Salmond courts trade union support

First Minister Alex Salmond today set out to woo union bosses by stressing how they and his administration were working together as "social partners".

Mr Salmond, who has forged a concordat with local authorities and sought to build links with business, said unions are crucial to growth.

He gave a list of areas ranging from a resumption of council house building to the centralisation of fire brigade control rooms, as an example of their common interest.

Mr Salmond's speech to the STUC, the first to that gathering by an SNP First Minister, also set about demolishing some of the arguments for the Union fielded yesterday by Gordon Brown.

The Prime Minister had argued that being part of the UK gave Scotland bigger clout on the world stage.

But Mr Salmond was today applauded when he told the Inverness conference: "No doubt it is a substantial influence to participate with the United States of America in an illegal invasion of Iraq.

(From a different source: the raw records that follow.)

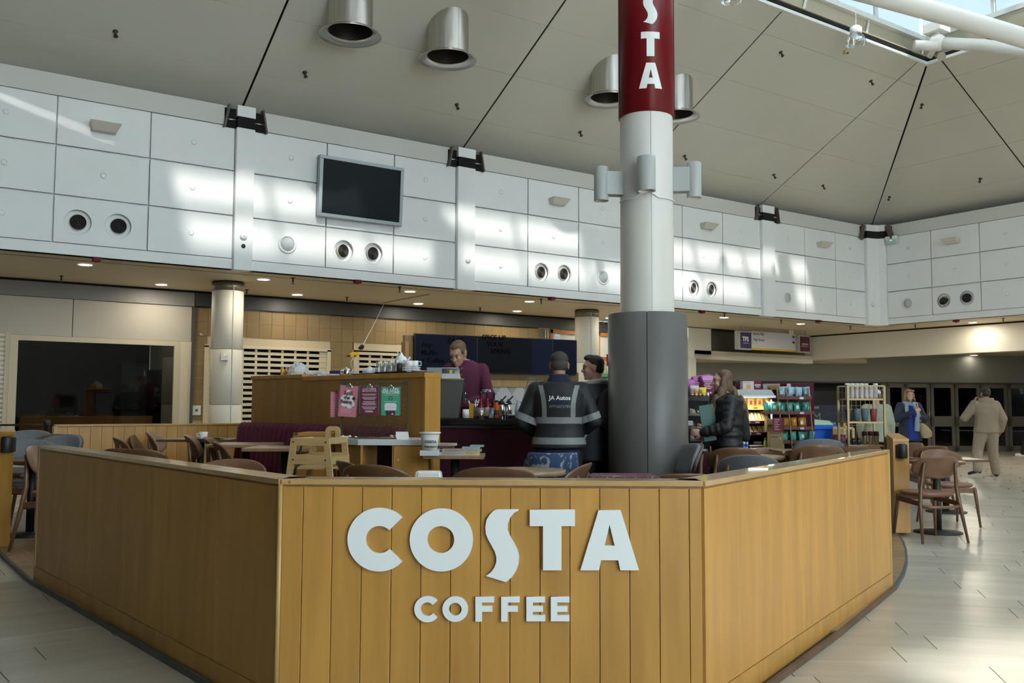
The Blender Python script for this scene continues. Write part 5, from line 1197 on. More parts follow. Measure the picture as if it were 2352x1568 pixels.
book('cream paperback on the dark blue one at the left', 1005, 1035, 7.72, .18, .13, .025, (.40, .36, .28), .05, tz+.018)
book('thick white paperback in front with printed spine', 1040, 1040, 7.66, .22, .14, .026, (.48, .43, .38), -.03, tz)
book('second white paperback on top of the thick printed one', 1045, 1036, 7.66, .21, .14, .024, (.42, .33, .28), .04, tz+.026)
book('yellowed paperback at the right end of the book table', 1083, 1040, 7.72, .13, .15, .026, (.55, .45, .22), .12, tz)
book('pale paperback with brown spine upon the yellowed one', 1086, 1036, 7.74, .14, .15, .020, (.45, .39, .28), -.1, tz+.026)
book('light blue paperback topping the right pile', 1082, 1030, 7.78, .15, .13, .016, (.30, .45, .52), .05, tz+.046)
book('white and blue paperback under the light blue one', 1096, 1033, 7.80, .11, .14, .014, (.34, .42, .48), -.06, tz+.062)
book('dark maroon paperback on the back row of the book table', 1024, 1030, 7.82, .15, .12, .020, (.07, .025, .03), .02, tz+.05)
o = book('open tan paperback lying face down on the back row', 1028, 1026, 7.84, .15, .12, .020, (.50, .42, .30), -.12, tz+.07)
p = A(987, 1046, 7.55); t = thing('white_tub', 'white plastic tub hand lettered COSTA Foundation at the left of the books', 'tub', (p.x, p.y, tz+.043), CAMROT); hh = zat(987, 992, 7.55)-tz-.043
MB().lathe([(.060, 0), (.078, hh-.012), (.074, hh-.012), (.057, .004), (.001, .004)], 30, cap0=True, cap1=False).build('bucket', wh_plastic, t); MB().lathe([(.078, hh-.014), (.090, hh-.012), (.090, hh), (.001, hh+.002)], 30).build('rim_lid', wh_plastic, t)
text('COSTA', .030, black, t, (.012, -.075, hh*.42), bold=.03); text('Foundation', .022, black, t, (.014, -.070, hh*.18), bold=.02)
MB().bb(-.075, .075, -.06, .06, -.042, 0).build('box_under', paper, t)
# white menu box on front table
p = A(982, 1081, 5.0); t = thing('napkin_box', 'white napkin dispenser peeking over the middle of the front screen', 'dispenser', (p.x, p.y, p.z-.16), CAMROT); 
MB().hexa([(-.09, -.06, 0), (.095, -.06, 0), (.095, .06, 0), (-.09, .06, 0), (-.062, -.045, .16), (.075, -.045, .16), (.075, .05, .16), (-.062, .05, .16)]).build('housing', china, t, bevel=.012); MB().beam((-.066, -.064, 0), (-.044, -.048, .158), .003, .003).build('seam', grille, t)
tn = table('table under the white napkin dispenser, hidden behind the front screen', 1000, 1105, 5.05, .5, .4, hz=zat(982, 1081, 5.0)-.16)
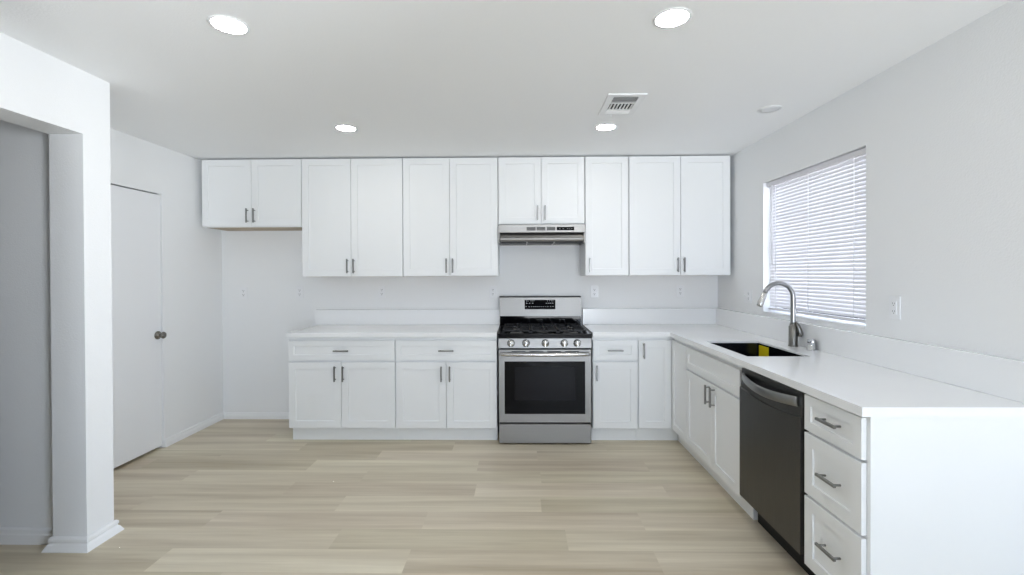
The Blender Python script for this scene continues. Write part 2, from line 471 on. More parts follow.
# ------------------------------------------------------------------ windows
def window_struct(name, axis, c, a0, a1, z0, z1, mullion=True):
    """vinyl frame + pane in an opening; c = plane of the pane"""
    root = bpy.data.objects.new(name, None); COL.objects.link(root); root['kind'] = 'structure'
    fw = 0.032
    def bx(bm, a, b, q0, q1, t):
        if axis == 'x': box(bm, c - t, c + t, a, b, q0, q1)
        else: box(bm, a, b, c - t, c + t, q0, q1)
    bm = B()
    bx(bm, a0, a0 + fw, z0, z1, .025); bx(bm, a1 - fw, a1, z0, z1, .025); bx(bm, a0 + fw, a1 - fw, z0, z0 + fw, .025); bx(bm, a0 + fw, a1 - fw, z1 - fw, z1, .025)
    if mullion:
        mid = (a0 + a1) / 2; bx(bm, mid - .02, mid + .02, z0 + fw, z1 - fw, .02)
    obj('window_frame', bm, 'trim', root)
    bm = B(); bx(bm, a0 + fw, a1 - fw, z0 + fw, z1 - fw, .003)
    obj('pane', bm, 'glass', root)
    return root
window_struct('window_1', 'x', WALL_RIGHT + 0.112, *WIN, mullion=False)
window_struct('window_2', 'x', WALL_RIGHT + 0.09, *PATIO)
window_struct('window_3', 'y', REAR - 0.09, *REARWIN)
# thin sill board in the kitchen window
bm = B(); box(bm, WALL_RIGHT - 0.006, WALL_RIGHT + 0.085, WIN[0] + .001, WIN[1] - .001, WIN[2], WIN[2] + 0.012, bev=0.002); struct('trim_2', bm, 'trim')

# ------------------------------------------------------------------ blinds
def blinds():
    xb = WALL_RIGHT + 0.040
    y0, y1 = WIN[0] + 0.012, WIN[1] - 0.020
    z_top, z_bot = WIN[3] - 0.005, WIN[2] + 0.03
    t = thing('window_blind', 'white horizontal mini blind hanging closed in the kitchen window', 'blind', (xb, (y0 + y1) / 2, z_bot))
    ox, oy, oz = t.location
    def bxl(bm, x0, x1, a, b, q0, q1, bev=0): box(bm, x0 - ox, x1 - ox, a - oy, b - oy, q0 - oz, q1 - oz, bev=bev)
    bm = B(); bxl(bm, xb - 0.024, xb + 0.02, y0, y1, z_top - 0.032, z_top, bev=0.002); obj('headrail', bm, 'slat', t)
    bm = B()
    n = 38; top = z_top - 0.045; bot = z_bot + 0.032
    wd = 0.0242; ang = math.radians(79)
    for k in range(n):
        z = bot + (top - bot) * k / (n - 1)
        prof = []
        for s in range(5):
            u = -0.5 + s / 4
            crown = 0.0022 * (1 - (2 * u) ** 2)
            # room-side edge is the low one
            px = xb + u * wd * math.cos(ang) + crown * -math.sin(ang)
            pz = z + u * wd * math.sin(ang) + crown * math.cos(ang)
            prof.append((px - ox, pz - oz))
        for s in range(4):
            (xa, za), (xc, zc) = prof[s], prof[s + 1]
            f = bm.faces.new([bm.verts.new(p) for p in ((xa, y0 + .004 - oy, za), (xa, y1 - .004 - oy, za), (xc, y1 - .004 - oy, zc), (xc, y0 + .004 - oy, zc))]); f.smooth = True
    bmesh.ops.remove_doubles(bm, verts=bm.verts[:], dist=1e-5)
    obj('slats', bm, 'slat', t)
    bm = B(); bxl(bm, xb - 0.013, xb + 0.013, y0 + .004, y1 - .004, z_bot - 0.004, z_bot + 0.014, bev=0.003); obj('bottom_rail', bm, 'slat', t)
    for fy in (0.10, 0.48, 0.89):
        y = y1 + (y0 - y1) * fy
        bm = B()
        for dx in (-0.0145, 0.0145):
            cyl(bm, (xb + dx - ox, y - oy, z_bot + .01 - oz), (xb + dx - ox, y - oy, z_top - .03 - oz), 0.0020, seg=6)
        obj('ladder_cord', bm, 'cord', t)
    bm = B(); cyl(bm, (xb - .026 - ox, y1 - .075 - oy, z_top - .03 - oz), (xb - .026 - ox, y1 - .075 - oy, z_top - .62 - oz), 0.0042, seg=8); obj('tilt_wand', bm, 'lens_off', t)
blinds()

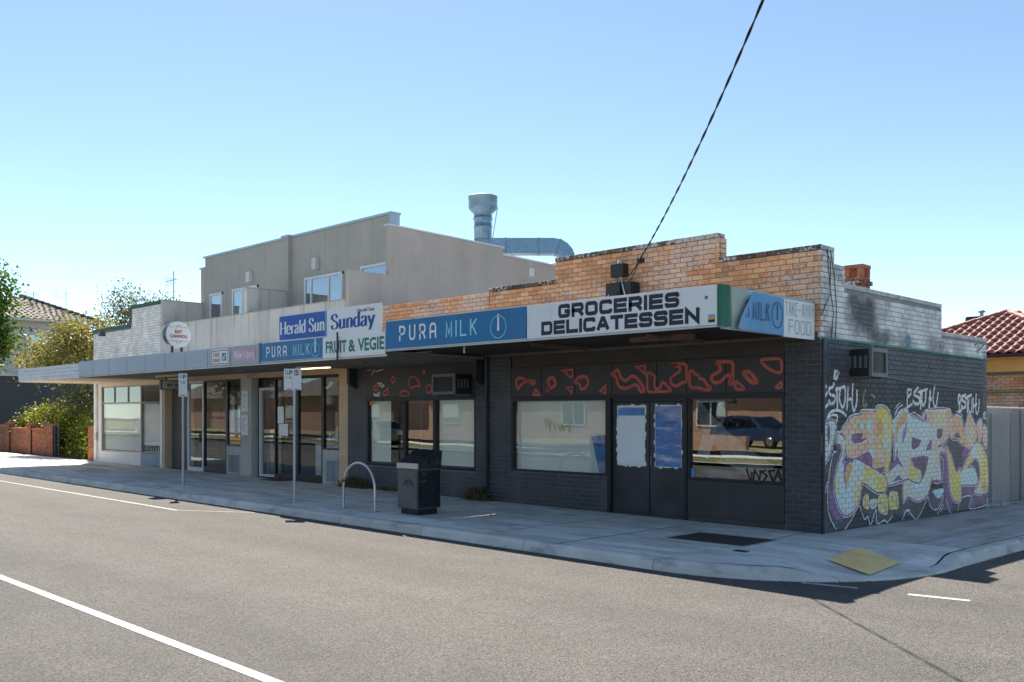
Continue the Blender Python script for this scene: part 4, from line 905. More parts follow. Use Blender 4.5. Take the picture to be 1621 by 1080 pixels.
# return end of the awning
t = thing('awning_end_flashing', (-.1, -2.6, 3.08), 'dark green bent flashing at the corner between the two awning signs', 'flashing')
MB().add([(-.158, YF-.02, 3.09), (-.1, YF-.02, 3.09), (-.06, YF+.12, 3.09), (-.085, YF+.22, 3.09), (-.158, YF-.02, 3.67), (-.09, YF-.02, 3.67), (-.04, YF+.12, 3.66), (-.085, YF+.22, 3.65)], [(0, 1, 5, 4), (1, 2, 6, 5), (2, 3, 7, 6)]).build('sheet', 'green_tape', t)
t = thing('side_milk_sign', (-.1, -1.7, 3.06), 'faded blue milk sign curling off the side end of the awning', 'sign')
sp = lambda T, nm, m, t, x=-.072: plane_mesh(T, lambda u, v: (x, u, v), nm, m, t)
MB().add([(-.115, -2.42, 3.08), (-.115, -1.9, 3.08), (-.115, -1.9, 3.66), (-.1, -2.45, 3.66)], [(0, 1, 2, 3)]).build('backing_sheet', 'pale_sheet', t)
mb = MB(); n = 14; vs = []
for j in range(7):
    v = j/6; y0 = -2.38+.46*v**1.3
    for i in range(n+1):
        u = i/n; y = y0+(-1.0-y0)*u; x = -.095+.06*max(0, 1-u*5)**2*(1-v*.3)+.004*math.sin(u*9); z = 3.075+.57*v-.025*u*(.6+v); vs.append((x, y, z))
mb.add(vs, [(j*(n+1)+i, j*(n+1)+i+1, (j+1)*(n+1)+i+1, (j+1)*(n+1)+i) for j in range(6) for i in range(n)], sm=True).build('board', 'sign_blue_faded', t)
sp(caps('MILK', -1.9, -1.42, 3.24, 3.5, .022, .6, .4), 'lettering', 'letter_ghost_blue', t, -.083); sp(caps('a', -2.08, -2.0, 3.26, 3.5, .02), 'lettering', 'letter_ghost_blue', t, -.083)
sp(stroke(ell(-1.2, 3.35, .15, .19, 24), .016, True)+stroke([(-1.2, 3.28), (-1.2, 3.5)], .03), 'ring', 'letter_ghost_blue', t, -.083)
t = thing('take_away_food_sign', (-.1, -.5, 3.04), 'washed out white take-away food sign on the awning end by the brick wall', 'sign')
B(-.125, -.095, -.995, -.03, 3.045, 3.615, b=.003).build('board', 'sign_white', t)
sp(caps('TAKE-AWAY', -.96, -.05, 3.37, 3.58, .014, .25, .2), 'lettering', 'letter_ghost', t, -.092); sp(caps('FOOD', -.85, -.15, 3.1, 3.32, .02, .3, .45), 'lettering', 'letter_ghost', t, -.092)
# the long awning of the cafe and of the white shop
aw = thing('cafe_awning', (-15, -1.3, 3.0), 'long blue grey panelled awning over the cafe footpath', 'awning')
B(-22.85, -7.62, YF+.03, -.03, 3.04, 3.1).build('soffit', 'soffit_grey', aw)
B(-22.85, -7.62, YF+.03, YF+.05, 3.0, 3.46).build('fascia_board', 'fascia_white', aw)
MB().add([(-22.9, YF+.04, 3.4), (-7.7, YF+.04, 3.4), (-7.7, -.02, 3.3), (-22.9, -.02, 3.3)], [(0, 1, 2, 3)]).build('top_sheet', 'roof_iron', aw)
px_ = [-22.87, -21.79, -20.62, -19.4, -18.2, -17.02, -15.87, -14.7, -13.55, -12.27]
for i in range(9): B(px_[i]+.008, px_[i+1]-.008, YF-.02, YF+.025, 3.03, 3.475, b=.004).build('fascia_panel', 'fascia_bluegrey', aw)
B(-12.27, -12.2, YF-.03, YF+.03, 3.03, 3.5).build('end_cap', 'grey_pipe', aw)
emis('tube_glow', (1, .72, .3), 1.6)
o = B(-13.15, -11.75, -1.2, -1.1, 2.985, 3.035).build('lamp_batten', 'sign_white', aw); B(-13.12, -11.78, -1.19, -1.11, 2.965, 2.985).build('lamp_tube', 'tube_glow', o)
B(-11.2, -9.4, -1.9, -1.84, 2.95, 3.0).build('lamp_channel', 'steel_brown', aw)
B(-12.4, -7.7, -2.6, -.05, 3.0, 3.035).build('soffit_sheet', 'soffit_grey', aw)
B(-20.6, -19.0, -1.35, -1.29, 2.97, 3.03).build('lamp_channel', 'soffit_tan', aw)
aw2 = thing('white_shop_awning', (-26, -1.3, 3.0), 'white boarded awning end over the white brick shop', 'awning')
B(-28.25, -22.86, YF+.03, -.03, 2.99, 3.05).build('soffit', 'soffit_tan', aw2)
for k in range(4): B(-28.3, -22.88, YF-.01, YF+.03, 2.985+k*.112, 2.985+k*.112+.106, b=.004).build('fascia_plank', 'fascia_white', aw2)
B(-28.3, -28.25, YF+.03, -.03, 2.97, 3.42).build('end_board', 'fascia_white', aw2)
MB().add([(-28.3, YF+.04, 3.38), (-22.9, YF+.04, 3.38), (-22.9, -.02, 3.3), (-28.3, -.02, 3.3)], [(0, 1, 2, 3)]).build('top_sheet', 'roof_iron', aw2)
t, L = sign('cafe_milk_sign', -12.19, -9.73, 3.045, 3.485, 'sign_blue', 'blue milk sign on the long awning under the royal blue newspaper sign', trim='metal_edge')
L(caps('PURa', -11.95, -11.1, 3.145, 3.385, .033, .75, .5), 'lettering', 'letter_white'); L(caps('MILK', -10.85, -10.2, 3.145, 3.385, .03, .6, .4), 'lettering', 'letter_cyan')
a, b = spoon(-9.99, 3.24, .15, .012); L(a, 'ring', 'letter_cyan'); L(b, 'bottle_mark', 'letter_white')
t, L = sign('fruit_sign', -9.72, -7.60, 3.035, 3.475, 'sign_white_clean', 'white fruit and vegie sign with bold green capitals on the awning')
L(fontT('FRUIT', -9.6, -8.86, 3.13, 3.38, .03), 'lettering', 'letter_green'); L(fontT('&', -8.8, -8.56, 3.13, 3.38, .03), 'lettering', 'letter_green'); L(fontT('VEGIE', -8.48, -7.62, 3.13, 3.39, .03), 'lettering', 'letter_green')
MB().tube([(-9.13, YF-.06, 2.9), (-9.13, YF-.06, 3.55)], .022, 6).build('bracket_post', 'pipe_dark', t)
t, L = sign('newspaper_sign', -11.58, -9.735, 3.50, 4.06, 'sign_royal', 'royal blue newspaper sign with white serif letters standing on the awning', -2.6)
L(serif('Herald Sun', -11.54, -9.78, 3.64, 3.92, .15, .05), 'lettering', 'letter_white'); L(stroke([(-11.57, 3.51), (-9.745, 3.51), (-9.745, 4.05), (-11.57, 4.05)], .012, True), 'border', 'letter_white')
t, L = sign('sunday_paper_sign', -9.715, -7.84, 3.49, 4.06, 'sign_white_clean', 'white Sunday newspaper sign with blue serif letters standing on the awning', -2.6)
L(serif('Sunday', -9.56, -8.05, 3.64, 3.94, .16, .05), 'lettering', 'letter_royal'); L(serif('Herald Sun', -8.64, -8.07, 3.93, 4.0, .13, .06), 'lettering', 'ink_navy')
for xx in (-11.4, -9.9, -9.5, -8.0): B(xx-.02, xx+.02, -2.598, -2.56, 3.2, 4.0).build('prop', 'pipe_dark', t)
t, L = sign('take_away_sign', -14.47, -13.62, 3.055, 3.43, 'sign_white_clean', 'small white take away sign with maroon border on the awning panel', YF-.022)
L(stroke([(-14.44, 3.085), (-13.65, 3.085), (-13.65, 3.4), (-14.44, 3.4)], .018, True), 'border', 'letter_maroon'); L(fontT('TAKE', -14.38, -14.05, 3.255, 3.36, .01)+fontT('AWAY', -14.38, -14.0, 3.12, 3.225, .01), 'lettering', 'letter_maroon')
L(poly([(-13.93, 3.15), (-13.73, 3.15), (-13.73, 3.34), (-13.93, 3.34)]), 'emblem', 'check_teal'); plane_mesh(stroke([(-13.88, 3.25), (-13.84, 3.19), (-13.77, 3.3)], .03), lambda u, v: (u, YF-.047, v), 'tick', 'letter_white', t)
t, L = sign('now_open_sign', -13.42, -12.42, 3.11, 3.40, 'pink_film', 'pink now open banner with pale serif letters on the awning', YF-.022, .006)
L(serif('Now Open', -13.37, -12.47, 3.19, 3.36, .11, .05), 'lettering', 'letter_white')
# round double sided sign
t = thing('round_cafe_sign', (-16.9, -2.45, 3.47), 'round white cafe sign with red lettering standing on the awning edge', 'sign')
cz, cy, rr_ = 3.97, -2.45, .345
M('rim_dark', (.05, .07, .09), .4)
MB().lathe([(rr_, -.1), (rr_, .1)], (-16.9, cy, cz), 36, 'x').build('rim', 'rim_dark', t)
for sgn in (1, -1): MB().add([(-16.9+sgn*.103, cy+rr_*math.cos(2*math.pi*k/36), cz+rr_*math.sin(2*math.pi*k/36)) for k in range(36)], [tuple(range(36))[::sgn]]).build('face', 'sign_white_clean', t)
fx = lambda T, nm, m, tt, x: plane_mesh(T, lambda u, v: (x, u, v), nm, m, tt)
fx(fontT('EAT', cy-.1, cy+.1, cz+.03, cz+.12, .03)+fontT('CANNOLI', cy-.24, cy+.24, cz-.09, cz+.0, .03), 'lettering', 'letter_red', t, -16.79)
fx(stroke([(cy-.27, cz+.19), (cy-.1, cz+.19)], .008)+stroke([(cy+.1, cz+.19), (cy+.27, cz+.19)], .008)+stroke([(cy-.08, cz+.18), (cy-.05, cz+.23), (cy+.05, cz+.23), (cy+.08, cz+.18)], .01)+stroke([(cy-.05, cz+.18), (cy, cz+.23), (cy+.05, cz+.18)], .008)+stroke([(cy-.27, cz-.17), (cy+.27, cz-.17)], .008)+stroke([(cy-.08, cz-.17), (cy-.05, cz-.22), (cy+.05, cz-.22), (cy+.08, cz-.17)], .01), 'ornament', 'grey_pipe', t, -16.79)
for yy in (-.13, .13): MB().box(-16.93, -16.87, cy+yy-.025, cy+yy+.025, 3.4, 3.68).build('leg', 'pipe_dark', t)
t = thing('hanging_cafe_sign', (-20, -1.05, 2.58), 'beige lightbox cafe sign hanging under the long awning', 'sign')
M('lightbox_beige', (.52, .45, .38), .5)
B(-20.06, -19.94, -1.47, -.62, 2.59, 2.88, b=.004).build('case', 'rim_dark', t); B(-19.945, -19.937, -1.43, -.65, 2.61, 2.86).build('face', 'lightbox_beige', t)
fx(caps('EAT', -1.28, -1.1, 2.70, 2.77, .022, .25, .15)+caps('CANNOLI', -1.04, -.70, 2.70, 2.77, .02, .2, .2), 'lettering', 'ink_black', t, -19.933)
fx(stroke([(-1.3, 2.81), (-.78, 2.81)], .006)+stroke([(-1.3, 2.66), (-.78, 2.66)], .006)+stroke([(-1.1, 2.81), (-1.05, 2.84), (-.98, 2.84), (-.93, 2.81)], .008)+stroke([(-1.1, 2.66), (-1.05, 2.63), (-.98, 2.63), (-.93, 2.66)], .008), 'ornament', 'ink_black', t, -19.933)
MB().box(-20.02, -19.98, -1.3, -1.26, 2.87, 3.04).build('hanger', 'pipe_dark', t); MB().box(-20.02, -19.98, -.82, -.78, 2.87, 3.04).build('hanger', 'pipe_dark', t)

# ================================================================== CAFE BUILDING (rendered, two storeys)
def render_mat(name, base, streak=.45):
    return M(name, base, .85, .10, .7, .06, 45, .1, stains=((tuple(c*.42 for c in base), (5.5, 5.5, .28), .52, .7, streak), (tuple(c*.55 for c in base), (14, 14, .5), .58, .7, streak*.6), (tuple(c*.62 for c in base), (.8, .8, .5), .55, .75, .4), (tuple(min(1, c*1.25) for c in base), (1.1, 1.1, .4), .58, .75, .35)))
render_mat('render_grey', (.42, .395, .36), .2); render_mat('render_grey_pale', (.58, .56, .52), .65); render_mat('render_warm', (.49, .42, .375), .15)
M('render_tan', (.64, .47, .29), .85, .08, 1, .05, 40, .08, stains=(((.3, .3, .29), (1, 1, 1.2), .5, .7, .6),))
M('render_pier', (.48, .46, .42), .85, .1, 1, .05, 40, .08, stains=(((.2, .2, .19), (2, 2, 1), .55, .7, .6),))
M('flash_blue', (.38, .47, .54), .4, .1, 2, metal=.35); M('white_frame', (.66, .68, .7), .4, .05); M('frame_black', (.012, .013, .016), .35)
glass_mat('cafe_glass', .05, (.95, .96, .96), .015); glass_mat('upper_glass', .35, (.4, .5, .55), .02)
M('panel_brown', (.11, .095, .082), .6, .12, 1); M('vent_metal', (.35, .4, .44), .5, .1, 3, metal=.3); M('brown_plank', (.16, .08, .05), .7)
cafe = thing('cafe_building', (-18, 4, 0), 'grey rendered two storey building with a glazed cafe below and balconies above', 'building')
XL, XR = -23.15, -12.66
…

"Just because something is of substantial influence doesn't make it right and doesn't make it positive.

"The contribution I would like to see Scotland make is a contribution to international peacekeeping and a reconciliation of differences, not to illegal invasions or Iraq or anywhere else."

He was also applauded when he went on: "It may be a substantial contribution to the world to have Europe's largest concentration of weapons of mass destruction in one of the most beautiful areas our country.

"But it doesn't make it right and it doesn't make it a positive contribution."